Fisher, Ken “Here are 70 billion reasons that stocks should do well: corporations, governments, and foreigners will all add unexpectedly large amounts of cash to their under-funded pension plans, investing much of the money in stocks. This year I expect net equity purchases by these three groups of $70 billion. If you are like the majority of Wall Streeters, you see pension charges as a negative. High pension means lower earnings after all, which could depress stock prices. I concede the point, but believe that the supply-and-demand effect will overwhelm the earnings effect. Investors have already figured pension problems into their earnings expectations; they have not figured in the size of the stock purchases. Another important point is that more than half this demand comes from buyers for whom there is no S&P 500 earnings effect – namely state and local governments or private pensions.

 

“All this is about defined benefit plans, the traditional pension plans promising a certain monthly dollar benefit to retirees. The alternative, defined contributions plans like 401(k)s, make no promises and expose the sponsor to no liability, and aren’t pension plans. Every year, the actuaries for a pension plan estimate its future liabilities, future benefits already earned, plus expected future benefits. En route, actuaries make lots of assumptions about career spans, average future employee pay, inflation, and retiree life spans. They also estimate the value of present assets, and a future return. They usually take a smoothed average of the past three years, and then estimate a future return based on their assets.  Three years of bear market declines knocked the three-year average down.

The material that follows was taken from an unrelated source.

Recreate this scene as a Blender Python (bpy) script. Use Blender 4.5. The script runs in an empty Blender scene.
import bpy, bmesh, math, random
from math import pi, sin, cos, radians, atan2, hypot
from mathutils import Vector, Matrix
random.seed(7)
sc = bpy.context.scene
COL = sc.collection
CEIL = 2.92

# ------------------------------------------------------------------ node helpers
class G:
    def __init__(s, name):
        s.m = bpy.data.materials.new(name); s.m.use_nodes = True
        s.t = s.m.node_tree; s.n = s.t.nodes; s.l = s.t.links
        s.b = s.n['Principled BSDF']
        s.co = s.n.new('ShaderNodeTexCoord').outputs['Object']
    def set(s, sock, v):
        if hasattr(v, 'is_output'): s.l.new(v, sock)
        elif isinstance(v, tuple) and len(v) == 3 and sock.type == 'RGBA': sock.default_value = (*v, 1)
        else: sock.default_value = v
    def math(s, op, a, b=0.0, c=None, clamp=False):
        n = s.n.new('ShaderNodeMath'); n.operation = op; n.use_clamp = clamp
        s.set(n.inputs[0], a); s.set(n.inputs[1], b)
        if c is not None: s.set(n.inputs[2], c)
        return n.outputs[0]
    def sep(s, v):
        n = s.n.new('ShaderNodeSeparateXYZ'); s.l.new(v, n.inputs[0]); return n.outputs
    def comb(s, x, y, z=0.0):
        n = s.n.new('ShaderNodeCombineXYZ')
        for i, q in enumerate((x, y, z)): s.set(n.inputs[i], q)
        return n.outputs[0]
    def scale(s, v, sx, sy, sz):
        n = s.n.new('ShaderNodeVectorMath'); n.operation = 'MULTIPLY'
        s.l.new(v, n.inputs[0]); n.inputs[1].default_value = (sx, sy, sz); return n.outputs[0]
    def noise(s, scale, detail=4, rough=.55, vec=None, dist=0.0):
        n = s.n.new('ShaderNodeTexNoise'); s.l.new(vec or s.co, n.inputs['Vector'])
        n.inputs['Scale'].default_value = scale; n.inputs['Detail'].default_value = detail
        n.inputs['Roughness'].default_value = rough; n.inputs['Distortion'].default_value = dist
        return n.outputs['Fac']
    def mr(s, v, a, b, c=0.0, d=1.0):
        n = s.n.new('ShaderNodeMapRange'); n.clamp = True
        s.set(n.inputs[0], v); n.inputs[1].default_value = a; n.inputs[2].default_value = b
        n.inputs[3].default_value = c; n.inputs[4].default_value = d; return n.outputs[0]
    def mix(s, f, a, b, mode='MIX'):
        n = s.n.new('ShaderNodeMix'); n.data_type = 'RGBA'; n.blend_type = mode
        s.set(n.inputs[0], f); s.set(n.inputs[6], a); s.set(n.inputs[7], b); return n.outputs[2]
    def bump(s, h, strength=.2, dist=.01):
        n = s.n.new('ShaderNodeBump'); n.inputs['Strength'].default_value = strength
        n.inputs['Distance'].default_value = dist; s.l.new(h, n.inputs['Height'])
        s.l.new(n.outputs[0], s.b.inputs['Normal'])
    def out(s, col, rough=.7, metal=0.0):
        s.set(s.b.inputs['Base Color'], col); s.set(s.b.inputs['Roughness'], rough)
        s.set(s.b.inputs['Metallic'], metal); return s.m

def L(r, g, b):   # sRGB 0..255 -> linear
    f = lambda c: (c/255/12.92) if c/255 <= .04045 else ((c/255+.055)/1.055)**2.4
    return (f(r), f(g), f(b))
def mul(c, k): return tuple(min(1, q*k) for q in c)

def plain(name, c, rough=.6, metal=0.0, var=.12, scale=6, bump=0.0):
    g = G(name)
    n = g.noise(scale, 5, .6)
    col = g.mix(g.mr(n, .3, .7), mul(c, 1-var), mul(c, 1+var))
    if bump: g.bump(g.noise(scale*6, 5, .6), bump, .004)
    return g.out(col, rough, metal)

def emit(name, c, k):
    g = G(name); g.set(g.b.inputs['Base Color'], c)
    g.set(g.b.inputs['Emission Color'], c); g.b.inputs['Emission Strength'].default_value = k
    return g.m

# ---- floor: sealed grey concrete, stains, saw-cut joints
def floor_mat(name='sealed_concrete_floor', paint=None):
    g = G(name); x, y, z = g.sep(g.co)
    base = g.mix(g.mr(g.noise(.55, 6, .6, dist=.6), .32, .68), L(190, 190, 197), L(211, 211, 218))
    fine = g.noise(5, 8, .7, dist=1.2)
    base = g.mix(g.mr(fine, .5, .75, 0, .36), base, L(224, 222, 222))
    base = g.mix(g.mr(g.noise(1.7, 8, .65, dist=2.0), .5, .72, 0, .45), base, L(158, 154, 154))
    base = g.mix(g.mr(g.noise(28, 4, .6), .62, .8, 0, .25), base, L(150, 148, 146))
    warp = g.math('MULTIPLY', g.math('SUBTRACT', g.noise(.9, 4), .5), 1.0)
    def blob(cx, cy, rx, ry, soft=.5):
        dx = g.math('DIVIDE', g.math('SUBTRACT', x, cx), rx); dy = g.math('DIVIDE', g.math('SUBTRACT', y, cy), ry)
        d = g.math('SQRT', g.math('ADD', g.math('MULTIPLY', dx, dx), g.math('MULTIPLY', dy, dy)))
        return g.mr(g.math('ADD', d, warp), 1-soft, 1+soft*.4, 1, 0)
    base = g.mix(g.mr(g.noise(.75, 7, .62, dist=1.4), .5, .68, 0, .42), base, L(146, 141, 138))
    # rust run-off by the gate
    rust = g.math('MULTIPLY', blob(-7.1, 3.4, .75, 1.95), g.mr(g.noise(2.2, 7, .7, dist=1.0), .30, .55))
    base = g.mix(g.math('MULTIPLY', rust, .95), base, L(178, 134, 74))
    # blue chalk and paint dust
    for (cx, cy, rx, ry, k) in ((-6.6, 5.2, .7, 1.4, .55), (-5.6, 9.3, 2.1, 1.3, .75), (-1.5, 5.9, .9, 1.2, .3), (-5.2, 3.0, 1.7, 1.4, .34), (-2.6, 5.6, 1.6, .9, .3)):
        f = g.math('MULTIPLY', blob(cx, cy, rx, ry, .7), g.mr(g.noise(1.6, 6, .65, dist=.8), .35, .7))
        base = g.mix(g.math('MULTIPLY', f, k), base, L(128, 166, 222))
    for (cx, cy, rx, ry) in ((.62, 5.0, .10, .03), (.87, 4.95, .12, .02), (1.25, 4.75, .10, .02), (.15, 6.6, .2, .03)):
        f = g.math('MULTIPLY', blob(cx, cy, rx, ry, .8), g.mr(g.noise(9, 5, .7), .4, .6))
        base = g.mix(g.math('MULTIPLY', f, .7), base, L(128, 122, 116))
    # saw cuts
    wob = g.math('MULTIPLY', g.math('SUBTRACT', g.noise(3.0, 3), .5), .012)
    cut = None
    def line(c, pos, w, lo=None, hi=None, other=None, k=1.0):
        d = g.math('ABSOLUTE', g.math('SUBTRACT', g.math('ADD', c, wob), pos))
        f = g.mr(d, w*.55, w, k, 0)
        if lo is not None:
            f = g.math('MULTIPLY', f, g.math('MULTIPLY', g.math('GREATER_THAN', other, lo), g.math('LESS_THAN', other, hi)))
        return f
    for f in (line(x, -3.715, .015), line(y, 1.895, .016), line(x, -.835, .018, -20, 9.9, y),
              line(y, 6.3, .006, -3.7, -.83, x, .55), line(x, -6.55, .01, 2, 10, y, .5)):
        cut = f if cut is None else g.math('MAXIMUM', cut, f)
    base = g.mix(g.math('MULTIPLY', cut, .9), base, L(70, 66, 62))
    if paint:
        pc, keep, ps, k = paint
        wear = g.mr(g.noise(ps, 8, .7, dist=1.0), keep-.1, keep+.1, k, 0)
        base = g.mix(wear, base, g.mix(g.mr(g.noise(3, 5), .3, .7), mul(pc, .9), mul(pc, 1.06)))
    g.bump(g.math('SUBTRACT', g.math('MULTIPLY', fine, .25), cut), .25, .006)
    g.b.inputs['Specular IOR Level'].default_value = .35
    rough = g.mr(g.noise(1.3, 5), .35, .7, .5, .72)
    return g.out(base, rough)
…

With it, pessimism has lowered their return assumptions, ratcheting double-downward estimates of future earnings. This is backwards. Depressed stock prices, if anything, should boost the future returns on the portfolio. The time to lower future return assumptions was five years ago, not now. But no one ever does it that way.

 

“Anyway, estimated future liabilities are subtracted from future assets and any spread is ‘underfundedness’, which must be made up by paying that amount into the pension slowly, yearly, over the life of the plan. Those who disagree with me note that money is put into pension plans every year, but this year it will go unexpectedly through the roof. The newly injected cash buys mostly stocks and bonds, as corporate plans typically hold about 60% stocks. This year, General Motors will inject $3 billion into its fund and use almost $2 billion of it buying stocks. The pension manager won’t do this, but imagine that they just bought GM stock. Earnings would fall, but GM shares would rise with increased stock demand. This is bullish, just as stock buybacks are bullish. To be sure, corporations buy each other’s stocks for pension funding, not their own, but they create the same overall effect.

 

“There has been no national media mention of this issue and hence, it will surprise investors and be all the more bullish. This is a state or municipality’s number one legal liability and must be paid. They will pay for it mostly by issuing municipal bonds, relatively painlessly. Based on this analysis, my recommendation is that investors buy money management firms. Money management is a great business, but it suffers bouts of depressed revenues when stock prices fall (since fees are a percentage of assets).

 

Editor’s note: “While you can’t buy shares in Ken Fisher’s private money management firm, he does note that you can buy Amvescap (AVZ NYSE), which also is known by INVESCO, AIM, or Atlantic Trust. Fisher says, “It has fallen more than half again as much as the S&P 500 since 2000. It’s a good firm with an excellent chief executive officer.  And it’s too cheap.” Fisher also notes that other money managers to buy include hugely diverse Alliance Capital (AC NYSE), Gabelli Asset Management (GBL NYSE), run by the legendary Mario Gabelli, Neuberger Berman (NEU NYSE), and Martin Sosnoff (ATL NYSE).”